2. Priority Inversion

When using binary semaphores without priority inheritance:

Solution: Use mutex (with priority inheritance) instead of binary semaphore for resource protection.

3. Starvation

When a high-priority task constantly takes a semaphore, lower-priority tasks might never get it:

c

/* High priority task that might cause starvation */
void HighPriorityTask(void *argument) {
  for(;;) {
    osSemaphoreAcquire(sharedSemaphore, osWaitForever);
    /* Use resource */
    osSemaphoreRelease(sharedSemaphore);
    
    /* Very short delay before needing resource again */
    osDelay(10);  
  }
}

/* Low priority task that might starve */
void LowPriorityTask(void *argument) {
  for(;;) {
    /* This task might never get the semaphore */
    if (osSemaphoreAcquire(sharedSemaphore, 1000) == osOK) {
      /* Use resource */
      osSemaphoreRelease(sharedSemaphore);
    } else {
      printf("Starving! Couldn't get semaphore for 1 second
");
    }
    
    osDelay(100);
  }
}

Summary

Semaphores are essential synchronization primitives in STM32 RTOS applications. They help you:

• Protect shared resources from concurrent access
• Synchronize multiple tasks
• Signal events between tasks or from interrupts to tasks
• Manage pools of resources efficiently

Understanding the differences between binary semaphores, counting semaphores, and mutexes allows you to choose the right tool for each synchronization problem. Remember to keep critical sections short, always release semaphores after acquiring them, and be mindful of potential issues like priority inversion and starvation.

Exercises

1. Create a simple project with two tasks that blink different LEDs and use a semaphore to ensure they never blink simultaneously.

2. Implement a producer-consumer pattern where one task generates random numbers and another processes them, using a semaphore for synchronization.

3. Use a counting semaphore to manage a pool of three buffers that multiple tasks can request and release.

4. Modify an existing interrupt-driven UART receive example to use a semaphore for signaling the reception task instead of polling.

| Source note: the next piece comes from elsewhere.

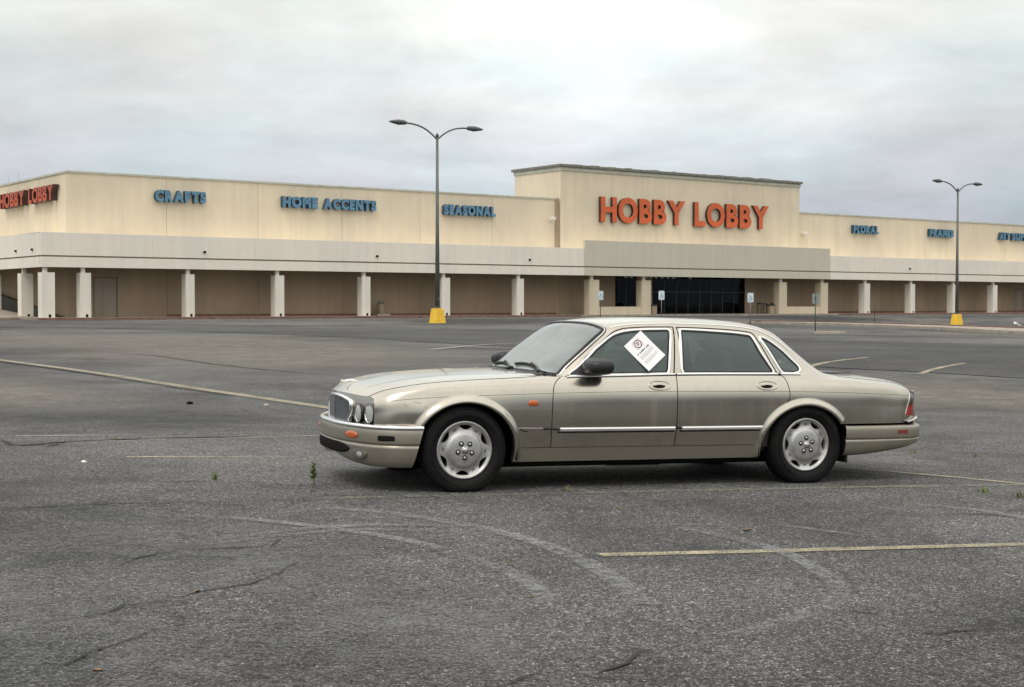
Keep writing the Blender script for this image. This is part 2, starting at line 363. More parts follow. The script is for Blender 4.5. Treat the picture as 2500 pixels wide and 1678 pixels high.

5. Create a resource manager that uses multiple semaphores and implements priority inheritance to avoid priority inversion.

Additional Resources

• FreeRTOS Semaphore Documentation
• STM32 HAL CMSIS-RTOS2 Documentation
• Mastering the FreeRTOS Real Time Kernel - a Hands On Tutorial Guide
• STM32 Community Forums

Remember that effective use of semaphores comes with practice. Start with simple examples and gradually build up to more complex synchronization scenarios as you become comfortable with the concepts.